К словам Заславского и Канторовича я могу сейчас прибавить кое-что сохранившееся в моей памяти в отношении слова «измена». И вот что я сказал тогда:
— С этой самой кафедры несколько месяцев тому назад член Государственной Думы Милюков говорил о разных неполадках, творившихся тогда в связи с войной, и, приводя их, по поводу каждого факта спрашивал: «А это что, глупость или измена?» Сейчас я, подражая Милюкову, использую его прием, его риторический вопрос. Я почти каждый день, идучи в Таврический дворец, прохожу мимо так называемого особняка Кшесинской. Там с балкона непрерывно говорятся речи. В речах этих, поучающих толпу, сгрудившуюся вокруг веранды, требуется то или другое, а в особенности требуется мир. Эти призывы к миру в то время, как на фронте идет война, — это что же такое: глупость или измена? И я отвечаю: это не глупость!
Из этого следовало, что раз это не глупость, то значит измена. Но я этого не досказал, потому что с хоров раздался негодующий крик:
— Кто это говорит?!
Я сошел с кафедры, и все. После меня на трибуну взошел Церетели.
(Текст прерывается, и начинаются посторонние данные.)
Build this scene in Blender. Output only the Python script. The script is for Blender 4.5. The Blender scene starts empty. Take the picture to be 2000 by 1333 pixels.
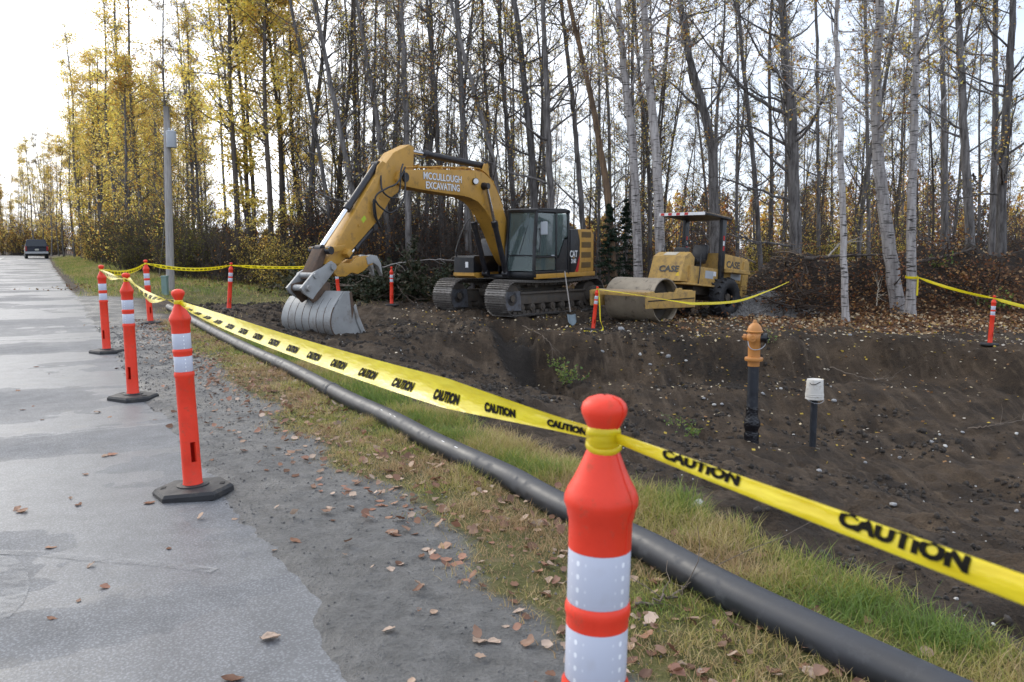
import bpy, bmesh, math, random
import numpy as np
from mathutils import Vector, Matrix

# ------------------------------------------------------------------ camera, sky, sun, exposure
sc = bpy.context.scene
COL = sc.collection
FPX, CAMH = 1640.0, 1.355            # focal length in 2000-px units, eye height
PITCH = math.atan(183.0 / FPX)
cd = bpy.data.cameras.new('camera'); cam = bpy.data.objects.new('camera', cd); COL.objects.link(cam)
cd.sensor_width = 22.3; cd.lens = 22.3 * FPX / 2000.0
cd.clip_start = 0.05; cd.clip_end = 3000
cd.dof.use_dof = True; cd.dof.focus_distance = 6.5; cd.dof.aperture_fstop = 5.0
cam.location = (0, 0, CAMH); cam.rotation_euler = (math.pi / 2 - PITCH, 0, 0)
sc.camera = cam

SUN_AZ, SUN_EL = math.radians(-46), math.radians(30)     # azimuth from +Y, negative = to the left
w = bpy.data.worlds.new('World'); sc.world = w; w.use_nodes = True
nt = w.node_tree; nt.nodes.clear()
out = nt.nodes.new('ShaderNodeOutputWorld'); bg = nt.nodes.new('ShaderNodeBackground')
bg.inputs['Strength'].default_value = 0.1
sky = nt.nodes.new('ShaderNodeTexSky'); sky.sky_type = 'NISHITA'; sky.sun_disc = False
sky.sun_elevation = SUN_EL; sky.sun_rotation = SUN_AZ
tc = nt.nodes.new('ShaderNodeTexCoord')
# thin overcast: cloud sheet over the blue, brighter round the veiled sun
mp = nt.nodes.new('ShaderNodeMapping'); mp.inputs['Scale'].default_value = (1.0, 1.0, 3.2)
nz = nt.nodes.new('ShaderNodeTexNoise'); nz.inputs['Scale'].default_value = 2.6; nz.inputs['Detail'].default_value = 7; nz.inputs['Roughness'].default_value = 0.58
rp = nt.nodes.new('ShaderNodeValToRGB'); rp.color_ramp.elements[0].position = 0.36; rp.color_ramp.elements[0].color = (0.55,)*3 + (1,)
rp.color_ramp.elements[1].position = 0.60; rp.color_ramp.elements[1].color = (1, 1, 1, 1)
dotn = nt.nodes.new('ShaderNodeVectorMath'); dotn.operation = 'DOT_PRODUCT'
sd = Vector((math.sin(SUN_AZ) * math.cos(SUN_EL), math.cos(SUN_AZ) * math.cos(SUN_EL), math.sin(SUN_EL)))
dotn.inputs[1].default_value = sd
gl = nt.nodes.new('ShaderNodeMapRange'); gl.interpolation_type = 'SMOOTHSTEP'
gl.inputs['From Min'].default_value = 0.40; gl.inputs['From Max'].default_value = 1.0
gl.inputs['To Min'].default_value = 0.0; gl.inputs['To Max'].default_value = 1.0
cc = nt.nodes.new('ShaderNodeMix'); cc.data_type = 'RGBA'
cc.inputs['A'].default_value = (7.0, 7.7, 9.1, 1); cc.inputs['B'].default_value = (15.6, 15.6, 15.8, 1)
mx = nt.nodes.new('ShaderNodeMix'); mx.data_type = 'RGBA'
nt.links.new(tc.outputs['Generated'], mp.inputs['Vector']); nt.links.new(mp.outputs['Vector'], nz.inputs['Vector'])
nt.links.new(nz.outputs['Fac'], rp.inputs['Fac']); nt.links.new(tc.outputs['Generated'], dotn.inputs[0])
nt.links.new(dotn.outputs['Value'], gl.inputs['Value']); nt.links.new(gl.outputs['Result'], cc.inputs['Factor'])
nt.links.new(rp.outputs['Color'], mx.inputs['Factor']); nt.links.new(sky.outputs['Color'], mx.inputs['A']); nt.links.new(cc.outputs['Result'], mx.inputs['B'])
nt.links.new(mx.outputs['Result'], bg.inputs['Color']); nt.links.new(bg.outputs['Background'], out.inputs['Surface'])
sl = bpy.data.lights.new('sun', 'SUN'); sl.energy = 0.6; sl.angle = math.radians(20); sl.color = (1.0, 0.93, 0.82)
so = bpy.data.objects.new('sun', sl); COL.objects.link(so); so.rotation_euler = sd.to_track_quat('Z', 'Y').to_euler()
sc.view_settings.view_transform = 'Standard'; sc.view_settings.look = 'None'
sc.view_settings.exposure = 0.78; sc.view_settings.gamma = 1.0
try: sc.view_settings.use_curve_mapping = False
except Exception: pass
sc.cycles.max_bounces = 6; sc.cycles.transparent_max_bounces = 8

rng = np.random.default_rng(7); random.seed(7)

# ------------------------------------------------------------------ helpers
def ray(px, py):
    c, s = math.cos(PITCH), math.sin(PITCH)
    a = (px - 1000) / FPX; b = (666 - py) / FPX
    return np.array([a, c + b * s, -s + b * c])
def PD(px, py, Y):                       # point seen at a pixel, Y metres ahead
    r = ray(px, py); return np.array([0, 0, CAMH]) + r * (Y / r[1])
def PZ(px, py, z):                       # point seen at a pixel, at height z
    r = ray(px, py); return np.array([0, 0, CAMH]) + r * ((z - CAMH) / r[2])
def UV(x, y): return -.490 * x + .872 * y, .872 * x + .490 * y   # along / across the road
def XY(u, v): return -.490 * u + .872 * v, .872 * u + .490 * v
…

Вот как охарактеризовали его речь Заславский и Канторович в своей книге:
«Подобно тому, как Шульгин выразил чаяния и опасения буржуазной России, Церетели не менее ярко осветил позицию революционной демократии. Это была первая дуэль двух классовых антагонистов, встретившихся у политического барьера в дни, когда уже обозначился кризис государственной власти. Церетели обвинял своего противника в том, что он вызывает вражду не только против “Петроградской стороны”, где находилась цитадель большевиков — дворец Кшесинской, но и “против органа, олицетворяющего российскую революцию — против Совета рабочих и солдатских депутатов, который стоит за контроль действий Временного правительства”; он упрекал Шульгина в отождествлении им союзных демократий с империалистическими кругами Европы и в искажении смысла и целей войны <…> он с негодованием отверг нападки Шульгина на революцию, благодаря которой армия якобы вступила на путь разложения… Увлеченный полемикой и не желая оставлять в руках Шульгина ни одного уцелевшего аргумента, Церетели вынужден был идеализировать Временное правительство, главным образом для того, чтобы изолировать Шульгина и его единомышленников как представителей такой части цензовой общественности, с которой, не в пример Временному правительству, нет общего языка у революционной демократии. Логика толкала Церетели в сторону другой крайности: он до известной степени оправдывал точку зрения Ленина и признавал неизбежность рабоче-крестьянской диктатуры на тот случай, если “буржуазия (следуя по стопам Шульгина), окажется неспособной понять общегосударственные задачи”. Дуэль подходила к концу <…>. Хотя поле поединка осталось за Церетели, но удар Шульгина был достаточно метким. Буржуазная печать имела основание утверждать, что все социалисты одним миром мазаны и что большевики последовательнее других развивают основные положения революции и открыто высказывают то, что молчаливо признает оппортунистически настроенное большинство Исполнительного комитета»12.